21 Aug 2020 | Nick Brodie
Under Fire by historian Nick Brodie is an exploration of Australia's relationship with the gun, our history of guns is not so drastically different from America, but how does the two countries' paths diverge? From bushrangers and soldiers to the many farmers and recreational shooters shooting animals and each other, the firearm is an inescapable part of Australia’s story and its characters.
Gunfire introduced British law to Australia. In 1770, at Botany Bay on Australia’s eastern coast, Captain James Cook’s landing party fired at two men on the shore. They were standing in defiance of the interlopers.
Guns have been part of Australia’s story for a long time. Dutch and Spanish expeditions in Australia’s north brought gunfire with them in 1606. So too did the great English adventurer William Dampier in Australia’s west in 1688.
But Cook’s shooting was different, for it presaged a new phase in Australia’s history. We might term it the age of the firearm.
Gunfire was part and parcel of the growth of Europe’s empires, and Britain was no exception. A few months following the shooting at Botany Bay, and after several violent encounters with Indigenous peoples, Cook ordered a volley be fired to accompany his ceremonial claiming of Australia for Britain at what he pointedly named Possession Island. Gunfire was a sort of punctuation mark to this formal act of colonisation. And this pattern of celebratory shooting was replicated with another volley of musketry, which accompanied the establishment of a permanent British settlement at Sydney in 1788.
The age of the firearm thus paralleled – and helped drive – the story of Britain’s empire. But it is also a critical part of modern Australia’s national story, perhaps even its defining one.
Gunfire marks many of Australia’s most significant moments. Wars were won by the gun, bushrangers and rebels took up the gun, hunters acquired sustenance and sport by the gun. In one sense, this book is a history of Australia, measured by the gun.

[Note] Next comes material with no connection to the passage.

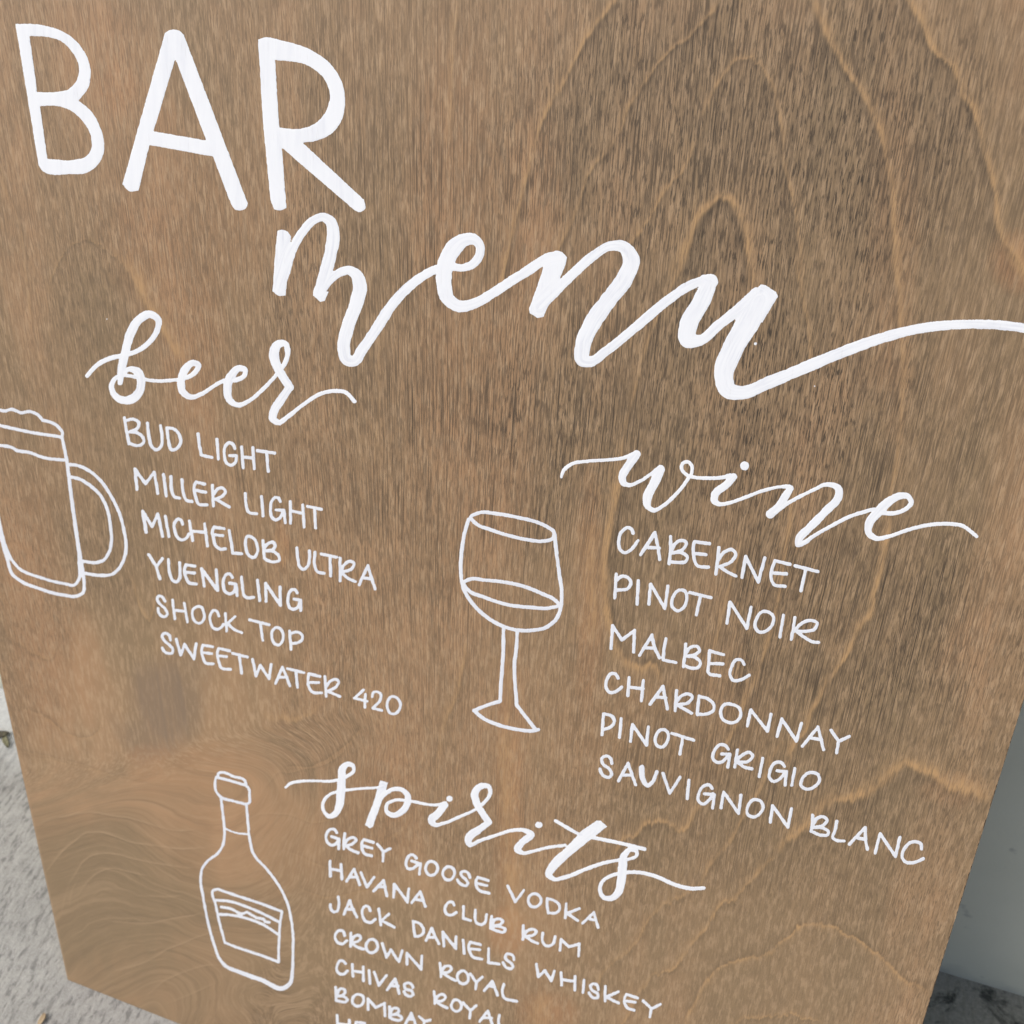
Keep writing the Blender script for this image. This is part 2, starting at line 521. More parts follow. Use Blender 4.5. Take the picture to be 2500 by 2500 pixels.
def painted(name, sections, parent, cell=1.25, label=None, slim=1.0):
    """one union of pen strokes, laid on the board's face as a thin raised film of paint"""
    lines, polys = [], []
    for tile, width, text in sections:
        for s in text.split(';'):
            s = s.strip()
            if not s:
                continue
            mode = s[0] if s[0] in '@+#' else ''
            pts, cor = parse(tile, width, s.lstrip('@+#'))
            if mode in ('+', '#'):
                polys.append((mode, smooth_line(pts, cor, True, 5.0)))
            elif len(pts) == 1:
                lines.append(np.concatenate([pts, pts + (0.4, 0, 0)]))
            else:
                lines.append(smooth_line(pts, cor, mode == '@'))
    allp = np.concatenate(lines + [p for _, p in polys])
    wmax = max([l[:, 2].max() for l in lines], default=0) / 2 + 4
    x0, y0 = allp[:, :2].min(0) - wmax
    x1, y1 = allp[:, :2].max(0) + wmax
    nx, ny = int((x1 - x0) / cell) + 2, int((y1 - y0) / cell) + 2
    gx, gy = x0 + np.arange(nx) * cell, y0 + np.arange(ny) * cell
    D = np.full((ny, nx), 30.0)
    GX, GY = np.meshgrid(gx, gy)
    A, B = GY.copy(), GX.copy()
    off = 0.0
    _wi[0] += 1
    sd = _wi[0]
    for l in lines:
        # the pen presses a little unevenly along the stroke
        arc = np.concatenate([[0], np.cumsum(np.linalg.norm(np.diff(l[:, :2], axis=0), axis=1))])
        wv = slim * l[:, 2] * (1 + 0.05 * vnoise(arc / 13.0, np.zeros_like(arc) + sd, 3))
        off += 700.0
        for i in range(len(l) - 1):
            a, b = l[i], l[i + 1]
            r = max(wv[i], wv[i + 1]) / 2 + 6
            i0, i1 = np.searchsorted(gx, [min(a[0], b[0]) - r, max(a[0], b[0]) + r])
            j0, j1 = np.searchsorted(gy, [min(a[1], b[1]) - r, max(a[1], b[1]) + r])
            if i1 <= i0 or j1 <= j0:
                continue
            X, Y = np.meshgrid(gx[i0:i1], gy[j0:j1])
            d, t = seg_dist(X, Y, a, b)
            dd = d - (wv[i] * (1 - t) + wv[i + 1] * t) / 2
            near = dd < D[j0:j1, i0:i1]
            A[j0:j1, i0:i1][near] = (off + arc[i] + t * (arc[i + 1] - arc[i]))[near]
            side = np.sign((b[0] - a[0]) * (Y - a[1]) - (b[1] - a[1]) * (X - a[0]))
            B[j0:j1, i0:i1][near] = (off * 0.3 + d * side)[near]
            D[j0:j1, i0:i1][near] = dd[near]
    X, Y = GX, GY
    for mode, p in polys:
        d = poly_sdf(X, Y, p)
        D = np.minimum(D, d) if mode == '+' else np.maximum(D, -d)
    # paint creeps along the pores: ragged by fractions of a millimetre
    D = D + 0.55 * vnoise(X / 2.6, Y / 8.0, sd) + 0.35 * vnoise(X / 7.0, Y / 9.0, sd + 50)
    ins = D < 0
    use = ins[:-1, :-1] | ins[1:, :-1] | ins[:-1, 1:] | ins[1:, 1:]
    gyv, gxv = np.gradient(D, cell)
    g2 = np.maximum(gxv ** 2 + gyv ** 2, 0.25)
    push = np.where(ins, 0.0, D) / g2
    mag = np.abs(push) * np.sqrt(gxv ** 2 + gyv ** 2)
    push = push * np.minimum(1.0, cell * 1.2 / np.maximum(mag, 1e-9))
    PX, PY = X - push * gxv, Y - push * gyv
    h = 0.00004 + 0.00005 * np.clip(-D / 3.0, 0, 1)
    ids = np.arange(nx * ny).reshape(ny, nx)
    q = np.stack([ids[:-1, :-1], ids[1:, :-1], ids[1:, 1:], ids[:-1, 1:]], -1)[use]
    keep, inv = np.unique(q.ravel(), return_inverse=True)
    uv = px_to_uv(np.stack([PX.ravel()[keep], PY.ravel()[keep]], 1))
    ok = (uv[:, 0] > 0.002) & (uv[:, 0] < BW - 0.002)
    uv[:, 0] = np.clip(uv[:, 0], 0.0015, BW - 0.0015)
    V = np.column_stack([uv, h.ravel()[keep]])
    Q = inv.reshape(-1, 4)
    Q = Q[ok[Q].any(1)]
    o = mesh_obj(name, V, Q, PAINT, parent)
    at = o.data.attributes.new('stroke', 'FLOAT_VECTOR', 'POINT')
    buf = np.zeros((len(o.data.vertices), 3), np.float32)
    if len(buf) == len(keep):
        buf[:, 0], buf[:, 1] = A.ravel()[keep] * (1 if lines else 0.4) + sd * 311.0, B.ravel()[keep] * (1 if lines else 0.4) + sd * 97.0
        buf[:, 2] = 0.9 if slim < 1.0 else (0.0 if lines else -0.5)
    at.data.foreach_set('vector', buf.ravel())
    if label:
        o['label'] = label
    return o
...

But because Australia evolved with the firearm, this history reveals something essential about a nation which was repeatedly threatened by the very thing which did so much to establish it. This history is therefore not just about guns, but about how they came to be controlled. This is the story of a social consensus emerging over centuries that the right to life is the highest liberty.
Expressed in generations of laws and attitudes and arguments about gun-control, this is the long lesson, which we learned the hard way. This is the story of the rise and fall of the age of the firearm.
Who can use guns? What can they use them for, and where and when? Are some guns so dangerous they are incompatible with civil society? These are the questions Australians have often asked, and this is a record of the answers they gave.
This is the tale of why and how guns were banned from our city streets, shooters came to need licences, guns had to be registered, specific weapons came to be prohibited, and so on. This is an intergenerational story about protecting children from unnecessary danger. This is the history of a creeping battle against corporate interests and foreign political ideologies.
This is history’s rebuttal to the senator who in 2016 characterised Australia’s National Firearms Agreement as ‘just an emotional reaction to a tragedy’.1 This is a lesson for the twenty-five senators who in 2018 opposed a parliamentary motion to ‘resist moves to weaken Australia’s gun control laws’.2 This is a warning for the 993 Australians who petitioned the Commonwealth House of Representatives for the ‘repeal … or reform’ of the National Firearms Agreement in 2019.3
This is a reminder for all Australians that our biggest fight for freedom was not against Turkey or Germany or Japan, but against our own long love affair with the gun.